* [CHALLENGE] Starting at the first line of the data, print each line verbatim up to and including the line bearing "KT = KH + 0.015", omitting pictures.

* [DATASET CONTENT]
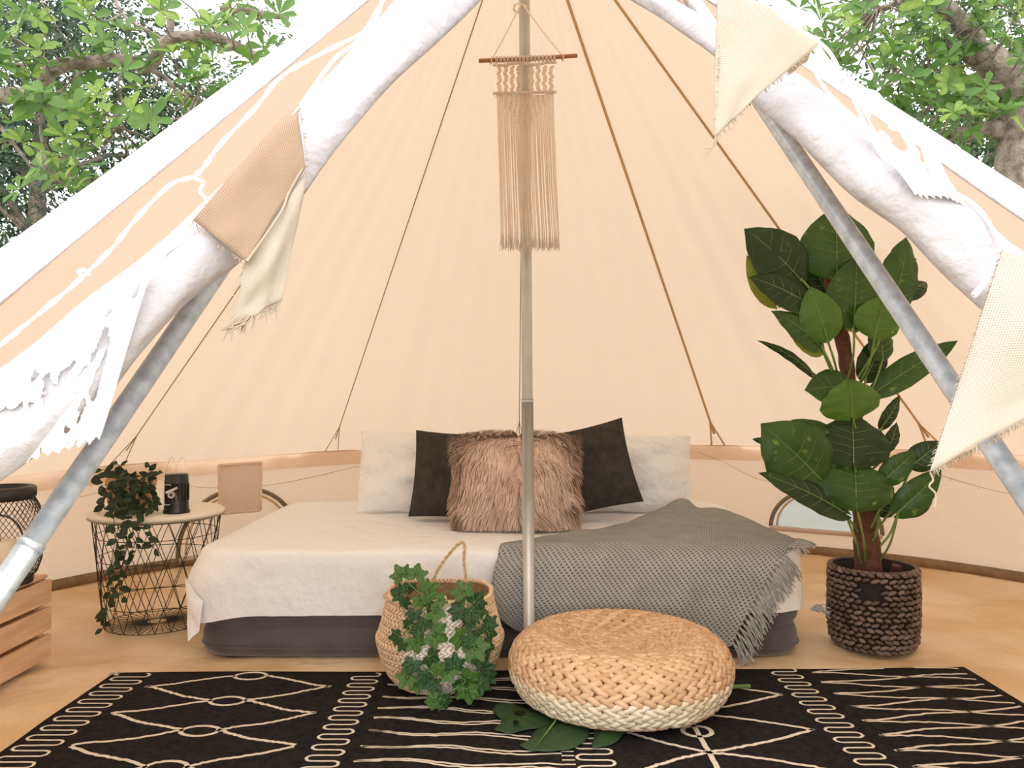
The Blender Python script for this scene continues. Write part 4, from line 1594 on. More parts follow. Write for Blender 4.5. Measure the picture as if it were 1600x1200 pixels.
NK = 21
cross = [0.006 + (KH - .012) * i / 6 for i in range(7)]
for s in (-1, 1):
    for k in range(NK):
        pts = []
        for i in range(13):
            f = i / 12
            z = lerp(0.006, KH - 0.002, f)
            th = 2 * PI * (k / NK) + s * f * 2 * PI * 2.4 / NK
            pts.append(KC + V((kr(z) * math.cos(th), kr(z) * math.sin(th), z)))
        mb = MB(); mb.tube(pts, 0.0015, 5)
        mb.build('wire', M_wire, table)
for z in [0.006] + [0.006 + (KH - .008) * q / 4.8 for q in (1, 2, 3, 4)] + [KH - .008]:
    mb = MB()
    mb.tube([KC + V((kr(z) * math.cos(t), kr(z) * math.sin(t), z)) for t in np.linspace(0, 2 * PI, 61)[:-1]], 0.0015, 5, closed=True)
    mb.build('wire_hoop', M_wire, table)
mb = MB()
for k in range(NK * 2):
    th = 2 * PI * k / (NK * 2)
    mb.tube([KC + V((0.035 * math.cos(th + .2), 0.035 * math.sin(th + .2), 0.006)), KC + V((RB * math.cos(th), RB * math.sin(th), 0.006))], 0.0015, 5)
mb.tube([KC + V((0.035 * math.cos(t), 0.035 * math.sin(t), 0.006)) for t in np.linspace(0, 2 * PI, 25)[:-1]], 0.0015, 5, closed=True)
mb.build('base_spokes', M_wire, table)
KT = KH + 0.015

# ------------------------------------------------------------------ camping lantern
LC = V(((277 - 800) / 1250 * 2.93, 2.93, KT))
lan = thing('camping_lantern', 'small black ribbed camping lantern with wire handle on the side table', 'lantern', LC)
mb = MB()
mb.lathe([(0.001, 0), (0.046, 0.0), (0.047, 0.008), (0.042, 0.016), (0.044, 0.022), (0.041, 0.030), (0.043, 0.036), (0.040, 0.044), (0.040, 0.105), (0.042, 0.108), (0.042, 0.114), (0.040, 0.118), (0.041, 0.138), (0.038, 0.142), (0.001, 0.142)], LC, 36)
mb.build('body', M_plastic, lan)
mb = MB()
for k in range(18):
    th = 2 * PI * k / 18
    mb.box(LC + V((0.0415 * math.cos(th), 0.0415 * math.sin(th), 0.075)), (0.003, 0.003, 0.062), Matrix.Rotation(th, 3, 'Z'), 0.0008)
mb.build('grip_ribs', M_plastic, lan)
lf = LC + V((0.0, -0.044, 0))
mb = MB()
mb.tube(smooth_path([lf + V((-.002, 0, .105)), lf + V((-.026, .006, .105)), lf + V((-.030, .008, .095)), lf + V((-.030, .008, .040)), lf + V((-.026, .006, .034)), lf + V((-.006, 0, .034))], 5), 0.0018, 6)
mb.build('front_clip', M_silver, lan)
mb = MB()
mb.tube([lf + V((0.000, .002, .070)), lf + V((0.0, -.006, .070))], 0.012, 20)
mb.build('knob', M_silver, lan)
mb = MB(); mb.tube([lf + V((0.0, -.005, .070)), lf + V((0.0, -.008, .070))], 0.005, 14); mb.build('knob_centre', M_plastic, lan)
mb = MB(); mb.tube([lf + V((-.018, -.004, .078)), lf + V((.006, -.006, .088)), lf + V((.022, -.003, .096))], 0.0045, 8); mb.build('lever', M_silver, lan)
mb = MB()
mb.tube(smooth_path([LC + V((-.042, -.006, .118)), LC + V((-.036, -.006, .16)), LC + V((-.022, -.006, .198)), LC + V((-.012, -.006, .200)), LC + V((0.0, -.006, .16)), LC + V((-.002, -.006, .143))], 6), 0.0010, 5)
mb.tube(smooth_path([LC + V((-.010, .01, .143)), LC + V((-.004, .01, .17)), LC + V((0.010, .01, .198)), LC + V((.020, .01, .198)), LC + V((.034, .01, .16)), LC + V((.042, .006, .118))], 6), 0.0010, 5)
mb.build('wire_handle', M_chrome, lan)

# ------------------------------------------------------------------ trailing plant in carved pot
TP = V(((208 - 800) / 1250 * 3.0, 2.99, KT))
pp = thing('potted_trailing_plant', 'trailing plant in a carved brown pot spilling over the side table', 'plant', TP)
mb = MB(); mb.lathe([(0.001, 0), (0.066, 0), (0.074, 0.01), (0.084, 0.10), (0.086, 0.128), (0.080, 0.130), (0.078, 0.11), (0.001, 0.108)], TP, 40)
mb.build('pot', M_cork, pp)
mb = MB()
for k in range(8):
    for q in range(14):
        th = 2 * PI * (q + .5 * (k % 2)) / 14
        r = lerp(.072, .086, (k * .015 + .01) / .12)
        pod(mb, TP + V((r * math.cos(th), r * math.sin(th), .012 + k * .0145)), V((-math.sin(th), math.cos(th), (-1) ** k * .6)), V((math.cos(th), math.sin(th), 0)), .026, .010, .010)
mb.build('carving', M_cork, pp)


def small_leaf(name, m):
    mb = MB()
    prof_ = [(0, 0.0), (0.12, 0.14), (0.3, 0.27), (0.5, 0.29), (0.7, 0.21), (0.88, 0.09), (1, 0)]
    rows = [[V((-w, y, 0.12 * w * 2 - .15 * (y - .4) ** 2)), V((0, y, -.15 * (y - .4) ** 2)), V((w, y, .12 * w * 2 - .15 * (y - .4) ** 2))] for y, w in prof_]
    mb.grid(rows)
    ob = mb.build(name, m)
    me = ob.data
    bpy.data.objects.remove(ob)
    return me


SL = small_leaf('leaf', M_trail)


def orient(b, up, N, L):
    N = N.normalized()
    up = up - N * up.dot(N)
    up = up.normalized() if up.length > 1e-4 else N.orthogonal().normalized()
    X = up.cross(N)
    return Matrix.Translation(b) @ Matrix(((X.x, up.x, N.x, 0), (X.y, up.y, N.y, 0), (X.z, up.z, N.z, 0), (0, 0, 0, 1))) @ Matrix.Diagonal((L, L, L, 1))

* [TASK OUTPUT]
The Blender Python script for this scene continues. Write part 4, from line 1594 on. More parts follow. Write for Blender 4.5. Measure the picture as if it were 1600x1200 pixels.
NK = 21
cross = [0.006 + (KH - .012) * i / 6 for i in range(7)]
for s in (-1, 1):
    for k in range(NK):
        pts = []
        for i in range(13):
            f = i / 12
            z = lerp(0.006, KH - 0.002, f)
            th = 2 * PI * (k / NK) + s * f * 2 * PI * 2.4 / NK
            pts.append(KC + V((kr(z) * math.cos(th), kr(z) * math.sin(th), z)))
        mb = MB(); mb.tube(pts, 0.0015, 5)
        mb.build('wire', M_wire, table)
for z in [0.006] + [0.006 + (KH - .008) * q / 4.8 for q in (1, 2, 3, 4)] + [KH - .008]:
    mb = MB()
    mb.tube([KC + V((kr(z) * math.cos(t), kr(z) * math.sin(t), z)) for t in np.linspace(0, 2 * PI, 61)[:-1]], 0.0015, 5, closed=True)
    mb.build('wire_hoop', M_wire, table)
mb = MB()
for k in range(NK * 2):
    th = 2 * PI * k / (NK * 2)
    mb.tube([KC + V((0.035 * math.cos(th + .2), 0.035 * math.sin(th + .2), 0.006)), KC + V((RB * math.cos(th), RB * math.sin(th), 0.006))], 0.0015, 5)
mb.tube([KC + V((0.035 * math.cos(t), 0.035 * math.sin(t), 0.006)) for t in np.linspace(0, 2 * PI, 25)[:-1]], 0.0015, 5, closed=True)
mb.build('base_spokes', M_wire, table)
KT = KH + 0.015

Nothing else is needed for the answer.